Fichtes Schrift markiert einen frühen Höhepunkt in der Geschichte der philosophischen Anthropologie. Die von Kant formulierte Grundfrage nach dem Wesen des Menschen wird hier von Fichte auf Basis seiner, bereits in der Wissenschaftslehre gewonnenen Erkenntnisse, weiterentwickelt und von ihm in eine eigenständige und auch für Nicht-Philosophen verständliche Richtung gelenkt. Konsequent vollzieht er aus seiner Erkenntnistheorie eine Wendung ins Lebenspraktische. Fichtes Philosophie ist geprägt vom Appell die Grenzen des Denkens und Wahrnehmens zu sprengen.
«Die Französische Revolution, Fichtes Wissenschaftslehre und Goethes Meister sind die größten Tendenzen des Zeitalters.» August Wilhelm Schlegel
Dies kleine Bändchen zählt zu den persönlichsten, verstiegendsten und auf jeden Fall zu den literarisch schönsten Werken des deutschen Idealismus.

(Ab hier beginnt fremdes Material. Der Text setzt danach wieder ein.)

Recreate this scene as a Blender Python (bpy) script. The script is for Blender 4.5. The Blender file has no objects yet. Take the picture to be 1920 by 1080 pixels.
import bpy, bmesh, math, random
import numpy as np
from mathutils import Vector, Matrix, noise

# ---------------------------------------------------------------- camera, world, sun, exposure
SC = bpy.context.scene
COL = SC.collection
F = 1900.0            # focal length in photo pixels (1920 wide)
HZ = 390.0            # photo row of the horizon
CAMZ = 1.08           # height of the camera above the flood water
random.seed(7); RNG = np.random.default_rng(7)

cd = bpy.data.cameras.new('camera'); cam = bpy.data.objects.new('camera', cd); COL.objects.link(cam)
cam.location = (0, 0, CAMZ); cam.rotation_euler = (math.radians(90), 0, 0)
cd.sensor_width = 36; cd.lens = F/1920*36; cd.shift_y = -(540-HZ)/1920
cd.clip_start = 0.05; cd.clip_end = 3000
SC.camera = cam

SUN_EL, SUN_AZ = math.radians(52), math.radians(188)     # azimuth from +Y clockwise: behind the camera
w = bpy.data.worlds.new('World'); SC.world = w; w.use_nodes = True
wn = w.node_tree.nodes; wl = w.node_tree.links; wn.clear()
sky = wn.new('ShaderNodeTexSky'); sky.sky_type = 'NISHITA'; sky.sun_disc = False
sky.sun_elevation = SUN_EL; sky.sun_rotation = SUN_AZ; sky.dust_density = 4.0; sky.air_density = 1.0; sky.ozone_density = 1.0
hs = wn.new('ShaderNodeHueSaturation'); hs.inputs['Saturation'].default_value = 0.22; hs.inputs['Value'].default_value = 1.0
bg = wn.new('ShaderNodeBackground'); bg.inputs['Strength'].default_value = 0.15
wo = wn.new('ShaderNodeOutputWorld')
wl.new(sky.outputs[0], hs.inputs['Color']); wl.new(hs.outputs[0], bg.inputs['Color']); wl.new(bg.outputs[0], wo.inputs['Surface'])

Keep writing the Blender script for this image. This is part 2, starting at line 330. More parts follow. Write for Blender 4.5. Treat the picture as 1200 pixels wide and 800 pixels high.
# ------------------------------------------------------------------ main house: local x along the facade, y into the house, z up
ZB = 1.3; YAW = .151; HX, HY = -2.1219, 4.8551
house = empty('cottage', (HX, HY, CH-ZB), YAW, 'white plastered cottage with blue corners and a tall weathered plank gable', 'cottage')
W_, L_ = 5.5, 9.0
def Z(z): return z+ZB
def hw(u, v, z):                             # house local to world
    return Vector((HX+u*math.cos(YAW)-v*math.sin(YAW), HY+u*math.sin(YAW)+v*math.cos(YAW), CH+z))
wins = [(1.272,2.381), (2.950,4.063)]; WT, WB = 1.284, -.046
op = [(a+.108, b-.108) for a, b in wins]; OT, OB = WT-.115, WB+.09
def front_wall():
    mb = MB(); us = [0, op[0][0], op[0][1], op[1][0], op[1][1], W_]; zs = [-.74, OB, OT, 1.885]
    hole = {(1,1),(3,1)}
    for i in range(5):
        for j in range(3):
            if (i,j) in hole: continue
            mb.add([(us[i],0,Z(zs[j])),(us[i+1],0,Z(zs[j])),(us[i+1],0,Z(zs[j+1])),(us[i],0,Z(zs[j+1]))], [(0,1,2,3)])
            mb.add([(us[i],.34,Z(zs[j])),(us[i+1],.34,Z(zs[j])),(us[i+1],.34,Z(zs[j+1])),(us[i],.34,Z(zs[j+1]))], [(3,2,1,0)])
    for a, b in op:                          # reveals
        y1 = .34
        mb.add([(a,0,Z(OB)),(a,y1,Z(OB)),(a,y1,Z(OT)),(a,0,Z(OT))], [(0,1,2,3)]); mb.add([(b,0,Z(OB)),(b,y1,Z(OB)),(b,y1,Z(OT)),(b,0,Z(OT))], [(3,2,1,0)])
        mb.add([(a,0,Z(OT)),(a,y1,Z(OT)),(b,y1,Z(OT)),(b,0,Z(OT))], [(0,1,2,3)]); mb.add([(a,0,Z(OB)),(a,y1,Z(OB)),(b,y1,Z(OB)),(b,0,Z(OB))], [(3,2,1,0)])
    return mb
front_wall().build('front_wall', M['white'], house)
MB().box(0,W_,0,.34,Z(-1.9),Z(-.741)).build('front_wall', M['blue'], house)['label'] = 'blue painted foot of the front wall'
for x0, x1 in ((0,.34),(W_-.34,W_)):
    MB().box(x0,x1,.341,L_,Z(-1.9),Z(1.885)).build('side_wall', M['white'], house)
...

Der Titel verweist auf eine Doppeldeutigkeit: Mit dem Begriff der Bestimmung fragt Fichte einerseits nach dem Wesen des Menschen, nach dem was ihn einzigartig macht und von anderen Dingen der Welt unterscheidet. Andererseits kann sich der Begriff auf den Zweck und die Berufung, also letztlich auf die Verantwortung des Menschseins beziehen. In einer Zeit, in der flache Selbstfindungsliteratur Konjunktur hat, tut man vielleicht gut daran Fichte zu folgen und der allgemeinsten aller Fragen auf den Grund zu gehen: was es bedeutet ein Mensch zu sein. Was ist von einem Wesen zu erwarten, das sich seines Bewusstseins bewusst ist und seiner Freiheit ohne Einschränkungen gegenüber sieht?